祇園祭は元来、祇園会とか天王祭礼と云い、牛頭天王を祀った。貞観18(876)に京都を起源とした神仏習合の信仰であった。祇園精舎の守護神で、疫除として祇園社に祀ったことから、全国津々浦々に広まったのである。

桐生の場合、天正19(1591)から街並みを整い始めたが、明暦2年(1656)の祭礼記録が最も古く、これを桐生祇園の起源とする。当初は子供の手踊りが中心で、素朴なものであった。

現在の本町三丁目市営アパートの地に衆生院という寺があった。この地に牛頭天王社を祀ったのである。

商業都市として活気をもち、市がたち市神を建てた。この市神と天王社が一緒に祭りをするようになってから一層華やかになり、賑わうようになった。江戸末期には、屋台の曵き違いなどが行われ、四、五台出ることも珍しくなかった。江戸芝居など各町が競い、見物人も夜通し徹夜で楽しんだという。関東の三大夜祭りと云われた所以である。

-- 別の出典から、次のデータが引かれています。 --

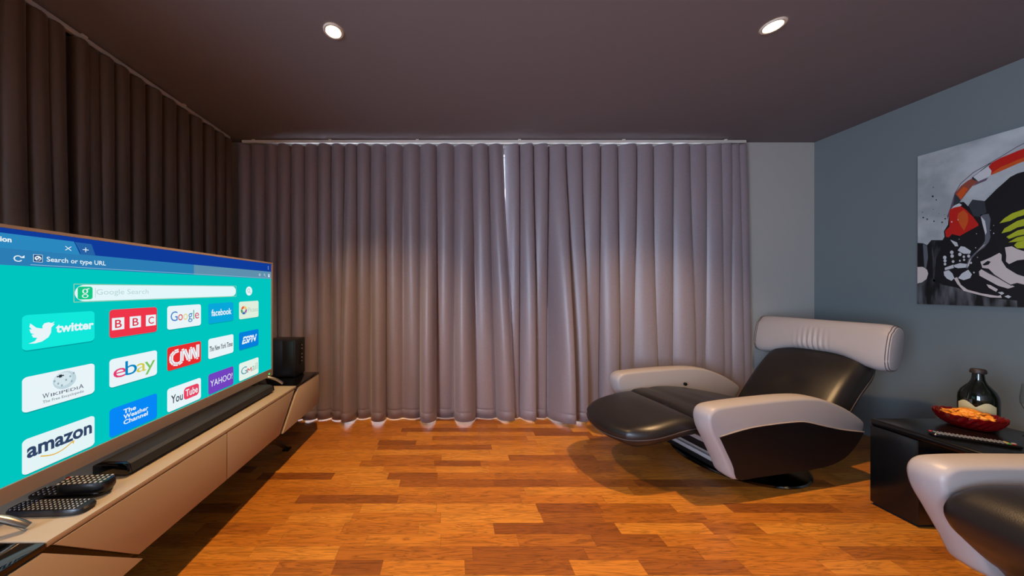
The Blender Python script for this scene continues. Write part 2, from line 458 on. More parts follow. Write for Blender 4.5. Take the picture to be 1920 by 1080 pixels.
class Flat:
    """flat marks laid on a plane in layers; P(u, v, lift) turns plane units into 3D"""
    def __init__(s, P): s.P = P; s.b = MB()
    def poly(s, pts, m, lift): s.b.add([s.P(u, v, lift) for u, v in pts], [tuple(range(len(pts)))], m)
    def rect(s, u0, u1, v0, v1, m, lift): s.poly([(u0, v0), (u1, v0), (u1, v1), (u0, v1)], m, lift)
    def rrect(s, u0, u1, v0, v1, ru, rv, m, lift, n=6):
        pts = []
        for cx, cy, a0 in ((u1-ru, v0+rv, -90), (u1-ru, v1-rv, 0), (u0+ru, v1-rv, 90), (u0+ru, v0+rv, 180)):
            for i in range(n+1):
                a = R(a0+90*i/n); pts.append((cx+ru*math.cos(a), cy+rv*math.sin(a)))
        s.poly(pts, m, lift)
    def ell(s, cu, cv, ru, rv, m, lift, n=24, a0=0, a1=360):
        pts = [(cu+ru*math.cos(R(a0+(a1-a0)*i/n)), cv+rv*math.sin(R(a0+(a1-a0)*i/n))) for i in range(n if a1-a0 == 360 else n+1)]
        s.poly(pts, m, lift)
    def ring(s, cu, cv, ru, rv, w, m, lift, n=28, a0=0, a1=360, wv=None):
        wv = wv or w
        rows = [[s.P(cu+(ru-k*w)*math.cos(R(a0+(a1-a0)*i/n)), cv+(rv-k*wv)*math.sin(R(a0+(a1-a0)*i/n)), lift) for i in range(n+1)] for k in (0, 1)]
        s.b.grid(rows, m)
    def line(s, pts, w, m, lift, wv=None):
        wv = wv or w
        for (a, c), (d, e) in zip(pts, pts[1:]):
            L_ = math.hypot(d-a, e-c) or 1; nx, ny = -(e-c)/L_*w/2, (d-a)/L_*wv/2
            s.poly([(a+nx, c+ny), (d+nx, e+ny), (d-nx, e-ny), (a-nx, c-ny)], m, lift)
    def text(s, word, u0, u1, v0, v1, m, lift, bold=0, shear=0, serif=False):
        vs, fs = text_mesh(word, bold, shear, serif)
        x0 = min(v[0] for v in vs); x1 = max(v[0] for v in vs); y0 = min(v[1] for v in vs); y1 = max(v[1] for v in vs)
        s.b.add([s.P(u0+(x-x0)/(x1-x0)*(u1-u0), v0+(y-y0)/(y1-y0)*(v1-v0), lift) for x, y in vs], fs, m)
    def build(s, name, parent): return s.b.build(name, None, parent)

tv = thing('television', 'big flat television showing a teal page of website tiles, standing on the low cabinet', 'television', (TX, 1.305, .475))
def tvl(x, y, z): return (x-TX, y-1.305, z-.475)      # into the television's own frame
SY0, SY1, SZ0, SZ1 = .684, 1.926, .582, 1.259
b = MB(); b.box(*[v for p in zip(tvl(TX-.045, SY0-.012, .538), tvl(TX-.001, SY1+.010, 1.268)) for v in p])
BEZ = mat('bronze_bezel', (158, 142, 132), .38, metal=.25)
b.build('back_shell', mat('dark_tv_shell', (24, 23, 23), .45), tv, bevel=.003)
b = MB()
def tvbox(B, x0, x1, y0, y1, z0, z1, m=None):
    p, q = tvl(x0, y0, z0), tvl(x1, y1, z1); B.box(p[0], q[0], p[1], q[1], p[2], q[2], m)
tvbox(b, TX-.001, TX+.006, SY0-.012, SY1+.011, .538, SZ0)
tvbox(b, TX-.012, TX+.006, SY0-.012, SY1+.011, SZ1, 1.268)
tvbox(b, TX-.012, TX+.006, SY1, SY1+.011, SZ0, SZ1); tvbox(b, TX-.012, TX+.006, SY0-.012, SY0, SZ0, SZ1)
b.build('bezel', BEZ, tv)
b = MB(); tvbox(b, TX-.001, TX, SY0, SY1, SZ0, SZ1)
screen = b.build('screen', em(TEAL), tv)
b = MB(); p = tvl(TX+.0062, scr(503, 697)[0], .556); b.lathe([(.0001, .0015), (.005, .001), (.006, 0)], n=16, capa=False, capb=False)
led = b.build('power_light', emis('led_green', (40, 235, 110), 1.6), tv); led.location = p; led.rotation_euler = (0, R(90), 0)
for yy, sg in ((.70, 1), (1.86, 1)):
    b = MB()
    foot = [(TX-.03, yy+.02, .545), (TX+.0, yy+.03, .538), (TX+.035, yy+.048, .522), (TX+.06, yy+.062, .50), (TX+.072, yy+.070, .4845)]
    b.tube([tvl(*p) for p in catmull(foot, 5)], [.011]*21, 12, flat=.8)
    b.build('foot', CHROME, tv, 50)

WHT = (226, 238, 242)
def page(parent=screen): return Flat(lambda u, v, l: tvl(TX+.0004+l*.0004, u, v))
pg = page()
pg.rect(SY0, SY1, 1.2085, SZ1, em((14, 58, 150)), 0)
pg.rect(SY0, SY1, 1.162, 1.2085, em((42, 122, 176)), 0)
pg.rect(1.35, SY1, 1.163, 1.2085, em((92, 140, 168)), .3)
pg.poly([(SY0, 1.206), (.937, 1.206), (.921, 1.2455), (SY0, 1.2455)], em((42, 132, 186)), .6)
pg.poly([(.9395, 1.2075), (.977, 1.2075), (.966, 1.2440), (.924, 1.2440)], em((40, 104, 168)), .6)
for i in range(9):
    q = .928+i*.0045; pg.line([(q+.010, 1.209), (q, 1.2425)], .0011, em((24, 70, 140)), .8)
pg.text('ion', .7705, .7905, 1.2225, 1.2355, em(WHT), 1, bold=.03)
for s_ in (1, -1): pg.line([(.9005, 1.2225-.0062*s_), (.9145, 1.2225+.0062*s_)], .0018, em(WHT), 1)
pg.line([(.943, 1.2238), (.9585, 1.2238)], .0020, em(WHT), 1); pg.line([(.9508, 1.2165), (.9508, 1.2312)], .0020, em(WHT), 1)
pg.ring(.8025, 1.181, .0085, .0085, .0024, em(WHT), 1, a0=40, a1=330)
pg.poly([(.806, 1.1835), (.8145, 1.1835), (.8145, 1.191)], em(WHT), 1)
pg.rect(.8315, .8505, 1.175, 1.196, em((225, 240, 245)), 1); pg.rect(.8325, .8495, 1.176, 1.195, em((20, 60, 110)), 1.3)
pg.ell(.841, 1.1855, .0068, .0068, em(WHT), 1.6)
for q in ((.839, 1.187), (.844, 1.184), (.841, 1.181)): pg.ell(q[0], q[1], .0024, .0018, em((20, 60, 110)), 1.9, 10)
pg.text('Search or type URL', .859, 1.006, 1.1735, 1.1925, em(WHT), 1, bold=.012)
pg.line([(.826, 1.1665), (SY1, 1.1665)], .0012, em((170, 205, 225)), 1)
for i in (-1, 0, 1): pg.ell(1.896, 1.232+i*.008, .0022, .0022, em(WHT), 1, 10)
st = [(1.812+(.009 if i % 2 == 0 else .0042)*math.sin(i*PI/5), 1.184+(.009 if i % 2 == 0 else .0042)*math.cos(i*PI/5)) for i in range(11)]
pg.line(st, .0016, em(WHT), 1)
pg.ring(1.858, 1.187, .0062, .0062, .0016, em(WHT), 1); pg.line([(1.862, 1.182), (1.869, 1.175)], .0022, em(WHT), 1)
pg.rect(1.895, 1.911, 1.174, 1.193, em(WHT), 1); pg.rect(1.899, 1.907, 1.183, 1.190, em((60, 120, 160)), 1.3)
pg.build('browser_bar', screen)
sb = page()
sb.rrect(.923, 1.612, 1.060, 1.112, .026, .026, em((222, 240, 243)), 1)
for q in ([(.9209, 1.058), (.9209, 1.114), (1.614, 1.114), (1.614, 1.058), (.9209, 1.058)],): sb.line(q, .0014, em((190, 200, 150)), 1.3)
sb.rrect(.930, .9687, 1.0655, 1.1065, .007, .007, em((18, 196, 130)), 1.6)
sb.ring(.9490, 1.0915, .0075, .0078, .0036, em(WHT), 2, wv=.002); sb.ring(.9490, 1.0765, .0085, .0062, .0030, em(WHT), 2, wv=.002)
sb.line([(.953, 1.0975), (.960, 1.1005)], .0028, em(WHT), 2)
sb.text('Google Search', .979, 1.1475, 1.074, 1.098, em((178, 208, 210)), 1.6)
sb.line([(.9765, 1.070), (.9765, 1.102)], .001, em((150, 190, 195)), 1.6)
sb.ell(1.717, 1.086, .027, .026, em((222, 240, 243)), 1)
sb.ring(1.714, 1.089, .0115, .0115, .003, em((150, 175, 178)), 1.6); sb.line([(1.722, 1.081), (1.731, 1.072)], .003, em((150, 175, 178)), 1.6)
sb.build('search_bar', screen)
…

華美な祭りは時には禁止されもしたが、安政の頃より総六町の屋台が本格的に建造され始めたのである。

明治維新が実現し、神仏分離の布告が出されると、牛頭天王の神号は廃止され、祭神は素戔鳴命とした。

京都の感神院祇園社が八坂神社と改めたのを機に全国へ広がり、桐生でも明治3年に衆生院が廃寺となり、八坂神社と改名し今日に至っている。明治41年末社と共に美和神社へ合祀され、神輿蔵を建造したのである。

織物業を中心として栄えた自由都市桐生は、京文化と江戸文化を貧欲に採り入れ、独特の町人文化を形成した。

経済力と文化的資質が、多くの文人達を呼び寄せ、そして輩出してきた。そのような土壌や気風が、祇園祭の鉾や屋台、祇園囃子や神輿、大幟にみられるように彫刻、絵画、書など、素晴らしい祭礼芸術を創造することになった。

先人達の残したこれらの文化遺産は、町衆の心意気と街への愛着が生み出したものであり、決して忘れてはならないものなのである。